BIS vs Janet Yellen

BarroMetrics Views: BIS vs Janet Yellen

The recent war of words between the BIS and Janet Yellen is instructive for two reasons:

  • It clearly sets out the two divergent views on the impact of QE and the consequences of this policy. In this regard, I am firmly in the camp of the BIS. It’s worth noting that the main stream press e.g. FT is in Yellen’s camp.
  1. For the two opposing views see: You will have to subscribe (free). Well worth subscribing.
  2. Yellen’s retort:,
  3. FT’s view:
  • It’s further evidence that we’re likely to see some climatic price action in the markets around Nov 2014 to Mar 2015.

What further evidence you may ask?

I think the most important was the S&P’s response to the Non-Farm payrolls. Putting aside the question on whether the number is robust, if I believed that US stocks are being driven by QE, then we’d expect a strong Non-Farm Payrolls to cause a drop, right? Instead we saw a rally to new highs.

What this tells me is the US stock market is now entering a ‘euphoria bubble stage’ driven by the belief that the FED will not raise rates in the foreseeable future, no matter what. Certainly Yellen’s reply to the BIS shores up that belief.

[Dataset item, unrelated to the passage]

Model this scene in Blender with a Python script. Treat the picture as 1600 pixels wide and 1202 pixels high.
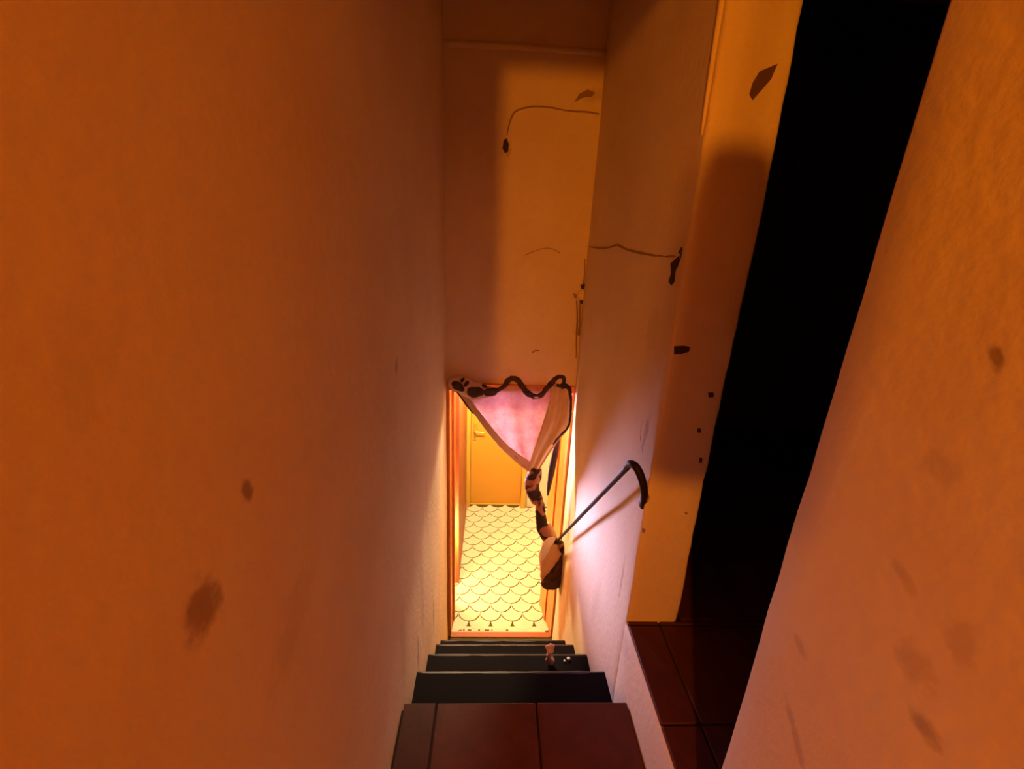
import bpy, bmesh, math, random
from mathutils import Vector, Matrix, noise

random.seed(7)
scene = bpy.context.scene
for o in list(bpy.data.objects):
    bpy.data.objects.remove(o, do_unlink=True)
COL = scene.collection

# ------------------------------------------------------------------ camera
# world: x to the right of the stairs, y down the flight (away), z up; the lens is the origin
F = 710.0                                   # focal length in pixels of a 1600 px wide frame
_a = Vector((-25, -251, F)).normalized()    # world +y seen in image axes (right, down, forward)
_b = Vector((-88, 2019, F)); _b = (_b - _a * _a.dot(_b)).normalized()
_r = _b.cross(_a)
ROT = Matrix((_r, _a, -_b))                 # image axes -> world


def ray(u, v):
    return ROT @ Vector((u - 800, v - 601, F))


def onx(u, v, x):
    d = ray(u, v); return d * (x / d.x)


def ony(u, v, y):
    d = ray(u, v); return d * (y / d.y)


def onz(u, v, z):
    d = ray(u, v); return d * (z / d.z)


cam = bpy.data.cameras.new('camera')
cam.sensor_fit = 'HORIZONTAL'; cam.sensor_width = 36; cam.lens = F / 1600 * 36
cam.clip_start = .01; cam.clip_end = 100
camo = bpy.data.objects.new('camera', cam); COL.objects.link(camo)
M = Matrix.Identity(4)
for i in range(3):
    M[i][0] = ROT[i][0]; M[i][1] = -ROT[i][1]; M[i][2] = -ROT[i][2]
camo.matrix_world = M
scene.camera = camo

# ------------------------------------------------------------------ world, exposure
w = bpy.data.worlds.new('world'); scene.world = w; w.use_nodes = True
w.node_tree.nodes['Background'].inputs[0].default_value = (.02, .012, .01, 1)
w.node_tree.nodes['Background'].inputs[1].default_value = .0
vs = scene.view_settings
vs.view_transform = 'Standard'; vs.look = 'None'; vs.gamma = 1; vs.use_curve_mapping = False
vs.exposure = 0.0

ORANGE = (1.0, .275, .008)
POWER_HALL_A = 252.0
POWER_HALL_FILL = 16.0
POWER_ROOM = 235.0
POWER_TUBE = 12.5
POWER_LOW = 58.0
LOWCOL = (1.0, .52, .20)
ROOMCOL = (1.0, .78, .44)
TUBECOL = (.66, .56, 1.0)

# ------------------------------------------------------------------ helpers


def mat(name, color, rough=.8, noise_amt=.12, noise_scale=6, color2=None, bump=.0, bump_scale=60,
        metallic=0., spec=.3, stains=None, axes=(1, 2), transl=0., sheen=0.):
    m = bpy.data.materials.new(name); m.use_nodes = True
    nt = m.node_tree; N = nt.nodes; L = nt.links
    p = N['Principled BSDF']
    p.inputs['Roughness'].default_value = rough
    p.inputs['Metallic'].default_value = metallic
    p.inputs['Specular IOR Level'].default_value = spec
    tc = N.new('ShaderNodeTexCoord')
    n = N.new('ShaderNodeTexNoise'); n.inputs['Scale'].default_value = noise_scale
    n.inputs['Detail'].default_value = 6; n.inputs['Roughness'].default_value = .6
    L.new(tc.outputs['Object'], n.inputs['Vector'])
    rmp = N.new('ShaderNodeMapRange'); rmp.inputs[1].default_value = .3; rmp.inputs[2].default_value = .7
    L.new(n.outputs['Fac'], rmp.inputs[0])
    mix = N.new('ShaderNodeMix'); mix.data_type = 'RGBA'
    c2 = color2 or tuple(max(0, c * (1 - noise_amt)) for c in color)
    mix.inputs[6].default_value = (*color, 1); mix.inputs[7].default_value = (*c2, 1)
    L.new(rmp.outputs[0], mix.inputs[0])
    out = mix.outputs[2]
    if stains:
        # every stain: (a, b, ra, rb, angle, strength, colour) in the wall's own two axes, edges broken by noise
        sep = N.new('ShaderNodeSeparateXYZ')
        nz = N.new('ShaderNodeTexNoise'); nz.inputs['Scale'].default_value = 45; nz.inputs['Detail'].default_value = 4
        L.new(tc.outputs['Object'], nz.inputs['Vector'])
        L.new(tc.outputs['Object'], sep.inputs[0])

        def math_(op, a, b=None, c=None):
            q = N.new('ShaderNodeMath'); q.operation = op
            for i, s in enumerate((a, b, c)):
                if s is None: continue
                if isinstance(s, (int, float)): q.inputs[i].default_value = s
                else: L.new(s, q.inputs[i])
            return q.outputs[0]
        A = sep.outputs[axes[0]]; B = sep.outputs[axes[1]]
        for (sa, sb, ra, rb, ang, strg, sc) in stains:
            da = math_('SUBTRACT', A, sa); db = math_('SUBTRACT', B, sb)
            ca, sn = math.cos(ang), math.sin(ang)
            u = math_('ADD', math_('MULTIPLY', da, ca / ra), math_('MULTIPLY', db, sn / ra))
            v = math_('ADD', math_('MULTIPLY', da, -sn / rb), math_('MULTIPLY', db, ca / rb))
            d = math_('SQRT', math_('ADD', math_('MULTIPLY', u, u), math_('MULTIPLY', v, v)))
            d = math_('ADD', d, math_('MULTIPLY', math_('SUBTRACT', nz.outputs['Fac'], .5), 1.6))
            mr = N.new('ShaderNodeMapRange'); mr.interpolation_type = 'SMOOTHSTEP'
            mr.inputs[1].default_value = 1.15; mr.inputs[2].default_value = .35
            mr.inputs[3].default_value = 0; mr.inputs[4].default_value = strg
            L.new(d, mr.inputs[0])
            mx = N.new('ShaderNodeMix'); mx.data_type = 'RGBA'
            L.new(mr.outputs[0], mx.inputs[0]); L.new(out, mx.inputs[6])
            mx.inputs[7].default_value = (*sc, 1); out = mx.outputs[2]
    L.new(out, p.inputs['Base Color'])
    if bump:
        nb = N.new('ShaderNodeTexNoise'); nb.inputs['Scale'].default_value = bump_scale; nb.inputs['Detail'].default_value = 5
        L.new(tc.outputs['Object'], nb.inputs['Vector'])
        bp = N.new('ShaderNodeBump'); bp.inputs['Strength'].default_value = bump; bp.inputs['Distance'].default_value = .01
        L.new(nb.outputs['Fac'], bp.inputs['Height']); L.new(bp.outputs[0], p.inputs['Normal'])
    if transl:
        t = N.new('ShaderNodeBsdfTranslucent'); L.new(out, t.inputs[0])
        ms = N.new('ShaderNodeMixShader'); ms.inputs[0].default_value = transl
        L.new(p.outputs[0], ms.inputs[1]); L.new(t.outputs[0], ms.inputs[2])
        L.new(ms.outputs[0], N['Material Output'].inputs[0])
    return m


def spots_mat(name, base, dark, scale=18, thr=.5, transl=0.):
    """printed cloth: dark blotches on a pale ground"""
    m = bpy.data.materials.new(name); m.use_nodes = True
    nt = m.node_tree; N = nt.nodes; L = nt.links; p = N['Principled BSDF']
    p.inputs['Roughness'].default_value = .75; p.inputs['Specular IOR Level'].default_value = .25
    tc = N.new('ShaderNodeTexCoord')
    n = N.new('ShaderNodeTexNoise'); n.inputs['Scale'].default_value = scale; n.inputs['Detail'].default_value = 1.5
    n.inputs['Distortion'].default_value = .8
    L.new(tc.outputs['Object'], n.inputs['Vector'])
    r = N.new('ShaderNodeValToRGB')
    r.color_ramp.elements[0].position = thr - .03; r.color_ramp.elements[0].color = (*base, 1)
    r.color_ramp.elements[1].position = thr + .03; r.color_ramp.elements[1].color = (*dark, 1)
    L.new(n.outputs['Fac'], r.inputs[0]); L.new(r.outputs[0], p.inputs['Base Color'])
    if transl:
        t = N.new('ShaderNodeBsdfTranslucent'); L.new(r.outputs[0], t.inputs[0])
        ms = N.new('ShaderNodeMixShader'); ms.inputs[0].default_value = transl
        L.new(p.outputs[0], ms.inputs[1]); L.new(t.outputs[0], ms.inputs[2])
        L.new(ms.outputs[0], N['Material Output'].inputs[0])
    return m


def link(name, me, m, parent=None, smooth=False):
    o = bpy.data.objects.new(name, me); COL.objects.link(o)
    if m: me.materials.append(m)
    if parent: o.parent = parent
    if smooth:
        for f in me.polygons: f.use_smooth = True
    return o


def from_bm(name, bm, m, parent=None, smooth=False):
    bmesh.ops.recalc_face_normals(bm, faces=bm.faces[:])
    me = bpy.data.meshes.new(name); bm.to_mesh(me); bm.free()
    return link(name, me, m, parent, smooth)


def add_box(bm, x0, x1, y0, y1, z0, z1, bevel=0., seg=2):
    r = bmesh.ops.create_cube(bm, size=1, matrix=Matrix.Translation(((x0 + x1) / 2, (y0 + y1) / 2, (z0 + z1) / 2)) @
                              Matrix.Diagonal((x1 - x0, y1 - y0, z1 - z0, 1)))
    if bevel:
        es = set(e for v in r['verts'] for e in v.link_edges)
        bmesh.ops.bevel(bm, geom=list(es), offset=bevel, segments=seg, profile=.5, affect='EDGES')


def box(name, x0, x1, y0, y1, z0, z1, m, parent=None, bevel=0.):
    bm = bmesh.new(); add_box(bm, x0, x1, y0, y1, z0, z1, bevel)
    return from_bm(name, bm, m, parent)


def plaster_box(name, x0, x1, y0, y1, z0, z1, m, cell=.05, amp=.003, bevel=.008, parent=None, deform=None, ragged=0.):
    """a wall block with hand-laid, slightly uneven faces and softened corners"""
    bm = bmesh.new(); add_box(bm, x0, x1, y0, y1, z0, z1)
    for ax, (a, b) in enumerate(((x0, x1), (y0, y1), (z0, z1))):
        n = max(1, int(round((b - a) / cell)))
        for k in range(1, n):
            c = [0, 0, 0]; c[ax] = a + (b - a) * k / n
            no = [0, 0, 0]; no[ax] = 1
            bmesh.ops.bisect_plane(bm, geom=bm.verts[:] + bm.edges[:] + bm.faces[:], plane_co=c, plane_no=no)
    if bevel:
        es = [e for e in bm.edges if len(e.link_faces) == 2 and e.calc_face_angle(0) > 1]
        bmesh.ops.bevel(bm, geom=es, offset=bevel, segments=3, profile=.5, affect='EDGES')
    for v in bm.verts:
        p = v.co.copy()
        d = noise.noise_vector(p * 2.3) * amp * 1.6 + noise.noise_vector(p * 9) * amp * .5
        if ragged:
            edge = min(abs(p.x - x0), abs(p.x - x1)) < .01 and min(abs(p.y - y0), abs(p.y - y1)) < .01
            if edge: d += noise.noise_vector(p * 22) * ragged
        v.co += d
        if deform: v.co += deform(p)
    return from_bm(name, bm, m, parent, True)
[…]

That being the case, we’d need a Black Swan to shake the belief. I can see at least three possibilities on the horizon:

  1. The consequences of FACTA. Will this lead to the abandonment of the US$ as the world’s reserve currency? Of the three, this has the longest time horizon.
  2. China’s property is coming to an end. Since property prices account for 13% of GDP, every time prop prices drop 50%, we’ll see about a 2% drop from GDP. This means, at best, unlike the 2007-2008 crisis, China will not be able to assist the West. And, if the property bust is worse than expected, it may precipitate the West’s own bust.
  3. The call yesterday by Fabrice Bregier, chief executive of Airbus, for the ECB to intervene to push down the EURUSD, may be sign that the currency wars may be starting in earnest. This could be a catalyst for a higher wages etc…..which would then place pressure on the FED to raise rates.